* [GIVEN INSTRUCTION] Pull out every line from the listing that has the word "objects".

* [DATA EXCERPT]
********
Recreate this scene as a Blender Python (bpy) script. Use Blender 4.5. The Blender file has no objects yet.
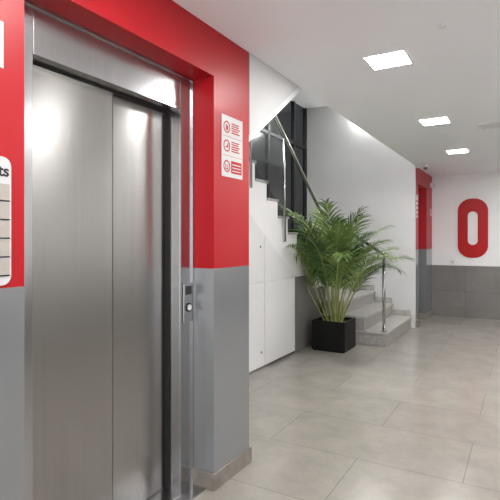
import bpy, bmesh, math, random
from mathutils import Vector, Matrix
random.seed(7)
S=bpy.context.scene
S.view_settings.view_transform='Standard'
S.view_settings.look='None'
S.view_settings.exposure=1.0

# ---------------------------------------------------------------- materials
def mat(name,col,rough=.5,metal=0,spec=.5,emit=None,estr=0,coat=0):
    m=bpy.data.materials.new(name); m.use_nodes=True
    b=m.node_tree.nodes['Principled BSDF']
    b.inputs['Base Color'].default_value=(*col,1)
    b.inputs['Roughness'].default_value=rough
    b.inputs['Metallic'].default_value=metal
    b.inputs['Specular IOR Level'].default_value=spec
    b.inputs['Coat Weight'].default_value=coat
    if emit:
        b.inputs['Emission Color'].default_value=(*emit,1)
        b.inputs['Emission Strength'].default_value=estr
    return m
def N(m,t,**k):
    n=m.node_tree.nodes.new(t)
    for a,v in k.items(): setattr(n,a,v)
    return n
def L(m,a,b): m.node_tree.links.new(a,b)
def noisy(m,c1,c2,scale=3,stretch=(1,1,1),bump=0,detail=4):
    b=m.node_tree.nodes['Principled BSDF']
    g=N(m,'ShaderNodeNewGeometry'); mp=N(m,'ShaderNodeMapping'); mp.inputs['Scale'].default_value=stretch
    n=N(m,'ShaderNodeTexNoise'); n.inputs['Scale'].default_value=scale; n.inputs['Detail'].default_value=detail
    r=N(m,'ShaderNodeValToRGB'); r.color_ramp.elements[0].position=.3; r.color_ramp.elements[1].position=.7
    r.color_ramp.elements[0].color=(*c1,1); r.color_ramp.elements[1].color=(*c2,1)
    L(m,g.outputs['Position'],mp.inputs['Vector']); L(m,mp.outputs[0],n.inputs['Vector']); L(m,n.outputs['Fac'],r.inputs[0]); L(m,r.outputs[0],b.inputs['Base Color'])
    if bump:
        bp=N(m,'ShaderNodeBump'); bp.inputs['Strength'].default_value=bump; bp.inputs['Distance'].default_value=.002
        L(m,n.outputs['Fac'],bp.inputs['Height']); L(m,bp.outputs[0],b.inputs['Normal'])
    return m
def tiled(name,c1,c2,grout,w,h,axes='XY',rough=.3,mortar=.003,offs=.5,shift=(0,0,0)):
    m=mat(name,c1,rough); b=m.node_tree.nodes['Principled BSDF']
    g=N(m,'ShaderNodeNewGeometry'); sp=N(m,'ShaderNodeSeparateXYZ'); cb=N(m,'ShaderNodeCombineXYZ')
    L(m,g.outputs['Position'],sp.inputs[0]); L(m,sp.outputs[axes[0]],cb.inputs[0]); L(m,sp.outputs[axes[1]],cb.inputs[1])
    mp=N(m,'ShaderNodeMapping'); mp.inputs['Location'].default_value=shift
    L(m,cb.outputs[0],mp.inputs[0])
    br=N(m,'ShaderNodeTexBrick'); br.offset=offs
    for k,v in (('Scale',1),('Mortar Size',mortar),('Mortar Smooth',.1),('Brick Width',w),('Row Height',h),('Bias',0)): br.inputs[k].default_value=v
    br.inputs['Color1'].default_value=(*c1,1); br.inputs['Color2'].default_value=(*c2,1); br.inputs['Mortar'].default_value=(*grout,1)
    L(m,mp.outputs[0],br.inputs['Vector'])
    n=N(m,'ShaderNodeTexNoise'); n.inputs['Scale'].default_value=4; n.inputs['Detail'].default_value=12; n.inputs['Roughness'].default_value=.75
    L(m,g.outputs['Position'],n.inputs['Vector'])
    r=N(m,'ShaderNodeValToRGB'); r.color_ramp.elements[0].position=.2; r.color_ramp.elements[1].position=.8
    r.color_ramp.elements[0].color=(.74,.735,.73,1); r.color_ramp.elements[1].color=(1.16,1.16,1.16,1)
    L(m,n.outputs['Fac'],r.inputs[0])
    mx=N(m,'ShaderNodeMix',data_type='RGBA',blend_type='MULTIPLY'); mx.inputs[0].default_value=1
    L(m,br.outputs['Color'],mx.inputs[6]); L(m,r.outputs[0],mx.inputs[7]); L(m,mx.outputs[2],b.inputs['Base Color'])
    bp=N(m,'ShaderNodeBump'); bp.inputs['Strength'].default_value=.3; bp.inputs['Distance'].default_value=.002; bp.invert=True
    L(m,br.outputs['Fac'],bp.inputs['Height']); L(m,bp.outputs[0],b.inputs['Normal'])
    rr=N(m,'ShaderNodeMapRange'); rr.inputs[3].default_value=rough-.03; rr.inputs[4].default_value=rough+.05
    L(m,n.outputs['Fac'],rr.inputs[0]); L(m,rr.outputs[0],b.inputs['Roughness'])
    return m
WHITE=noisy(mat('white_paint',(.86,.86,.86),.55),(.80,.80,.805),(.83,.83,.835),2)
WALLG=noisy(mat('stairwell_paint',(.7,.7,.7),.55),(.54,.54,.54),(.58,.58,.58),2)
WHITEG=mat('white_panel_lacquer',(.74,.74,.74),.3)
CEIL=noisy(mat('ceiling_paint',(.86,.86,.86),.7),(.84,.855,.875),(.86,.875,.895),1.5)
RED=noisy(mat('red_paint',(.7,.02,.03),.4,spec=.35),(.37,.005,.010),(.40,.0065,.012),2)
REDS=mat('red_sign',(.42,.0015,.004),.35,spec=.25)
GREY=noisy(mat('grey_lacquer',(.3,.31,.33),.24,.55),(.28,.29,.30),(.31,.32,.33),1.2)
BASE=noisy(mat('baseboard_stone',(.3,.26,.22),.35),(.17,.15,.13),(.24,.215,.19),14)
FLOOR=tiled('floor_tiles',(.295,.275,.245),(.275,.256,.227),(.175,.163,.147),1.2,.6,'XY',.2,.0026,.5,(.3,.1,0))
WTX=tiled('wall_tiles_x',(.195,.183,.171),(.173,.163,.153),(.11,.105,.10),.9,.45,'XZ',.4,.003,0,(.0,0,0))
WTY=tiled('wall_tiles_y',(.195,.183,.171),(.173,.163,.153),(.11,.105,.10),.9,.45,'YZ',.4,.003,0,(.1,0,0))
STONE=noisy(mat('step_stone',(.6,.58,.54),.35),(.29,.28,.26),(.45,.435,.41),30,detail=8)
RISER=noisy(mat('riser_stone',(.6,.58,.54),.4),(.235,.225,.21),(.35,.335,.31),30,detail=8)
def steel(name,c1,c2,rough,stretch,an=0):
    m=noisy(mat(name,c1,rough,1),c1,c2,1,stretch,detail=2)
    b=m.node_tree.nodes['Principled BSDF']
    if an:
        tg=N(m,'ShaderNodeTangent',direction_type='RADIAL',axis='Z')
        b.inputs['Anisotropic'].default_value=an
        b.inputs['Anisotropic Rotation'].default_value=.25
        L(m,tg.outputs[0],b.inputs['Tangent'])
    return m
STEEL=steel('brushed_steel',(.375,.365,.352),(.40,.39,.376),.25,(40,40,.6),.7)
STEELF=steel('steel_frame',(.46,.46,.465),(.50,.50,.505),.24,(60,60,1.2))
CHROME=mat('rail_steel',(.45,.45,.45),.2,1)
BLACK=mat('black_gap',(.008,.008,.008),.6)
DARK=noisy(mat('dark_glass',(.03,.03,.035),.12),(.007,.008,.010),(.020,.022,.028),.8)
DARKF=mat('dark_frame',(.015,.015,.017),.35)
PLB=mat('planter_black',(.003,.003,.003),.4,spec=.2)
SOIL=noisy(mat('soil',(.03,.02,.012),.9),(.02,.013,.008),(.06,.04,.025),40)
CREAM=mat('sign_cream',(.38,.35,.315),.4)
SW=mat('sign_white',(.55,.55,.55),.35)
PLAST=mat('white_plastic',(.75,.75,.75),.35)
EMIT=mat('led_panel',(1,1,1),.5,emit=(1,.99,.975),estr=56)

# ---------------------------------------------------------------- mesh helpers
def mk(name,bm,mats,parent=None,smooth=False):
    me=bpy.data.meshes.new(name); bm.normal_update(); bm.to_mesh(me); bm.free()
    for m in (mats if isinstance(mats,(list,tuple)) else [mats]): me.materials.append(m)
    if smooth:
        for p in me.polygons: p.use_smooth=True
    o=bpy.data.objects.new(name,me); S.collection.objects.link(o)
    if parent: o.parent=parent
    return o
def E(name):
    o=bpy.data.objects.new(name,None); S.collection.objects.link(o); return o
def addbox(bm,a,b,mi=0):
    x0,y0,z0=a;x1,y1,z1=b
    v=[bm.verts.new(p) for p in ((x0,y0,z0),(x1,y0,z0),(x1,y1,z0),(x0,y1,z0),(x0,y0,z1),(x1,y0,z1),(x1,y1,z1),(x0,y1,z1))]
    for f in ((3,2,1,0),(4,5,6,7),(0,1,5,4),(1,2,6,5),(2,3,7,6),(3,0,4,7)):
        bm.faces.new([v[i] for i in f]).material_index=mi
def box(name,a,b,m,parent=None,bev=0):
    bm=bmesh.new(); addbox(bm,a,b)
    o=mk(name,bm,m,parent)
    if bev:
        d=o.modifiers.new('b','BEVEL'); d.width=bev; d.segments=2
    return o
def boxes(name,lst,mats,parent=None,bev=0):
    bm=bmesh.new()
    for t in lst: addbox(bm,t[0],t[1],t[2] if len(t)>2 else 0)
    o=mk(name,bm,mats,parent)
    if bev:
        d=o.modifiers.new('b','BEVEL'); d.width=bev; d.segments=2
    return o
def tube(name,pts,r,m,parent=None,bm0=None,seg=12,cap=True):
    bm=bm0 or bmesh.new(); rings=[]
    pts=[Vector(p) for p in pts]
    for i,p in enumerate(pts):
        t=(pts[min(i+1,len(pts)-1)]-pts[max(i-1,0)]).normalized()
        ref=Vector((0,0,1)) if abs(t.z)<.95 else Vector((1,0,0))
        u=t.cross(ref).normalized(); w=t.cross(u)
        rr=r[i] if isinstance(r,(list,tuple)) else r
        rings.append([bm.verts.new(p+(u*math.cos(2*math.pi*k/seg)+w*math.sin(2*math.pi*k/seg))*rr) for k in range(seg)])
    for i in range(len(rings)-1):
        for k in range(seg):
            f=bm.faces.new((rings[i][k],rings[i][(k+1)%seg],rings[i+1][(k+1)%seg],rings[i+1][k])); f.smooth=True
    if cap: bm.faces.new(rings[0]); bm.faces.new(rings[-1][::-1])
    if bm0: return
    bmesh.ops.recalc_face_normals(bm,faces=bm.faces)
    return mk(name,bm,m,parent)
def prism(name,poly,x0,x1,m,parent=None,matfn=None):
    bm=bmesh.new()
    a=[bm.verts.new((x0,y,z)) for y,z in poly]; b=[bm.verts.new((x1,y,z)) for y,z in poly]
    bm.faces.new(a); bm.faces.new(b[::-1]); n=len(poly)
    for i in range(n): bm.faces.new((a[i],b[i],b[(i+1)%n],a[(i+1)%n]))
    bmesh.ops.recalc_face_normals(bm,faces=bm.faces); bm.normal_update()
    if matfn:
        for f in bm.faces: f.material_index=matfn(f)
    return mk(name,bm,m,parent)
def text(name,s,loc,size,m,parent,rotz=90,al='LEFT'):
    c=bpy.data.curves.new(name,'FONT'); c.body=s; c.size=size; c.extrude=.0006; c.align_x=al; c.offset=.0012
    c.materials.append(m)
    o=bpy.data.objects.new(name,c); S.collection.objects.link(o)
    o.location=loc; o.rotation_euler=(math.pi/2,0,math.radians(rotz)); o.parent=parent
    return o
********
* [THE RESULT]
Recreate this scene as a Blender Python (bpy) script. Use Blender 4.5. The Blender file has no objects yet.
    o=bpy.data.objects.new(name,me); S.collection.objects.link(o)
    o=bpy.data.objects.new(name,None); S.collection.objects.link(o); return o
    o=bpy.data.objects.new(name,c); S.collection.objects.link(o)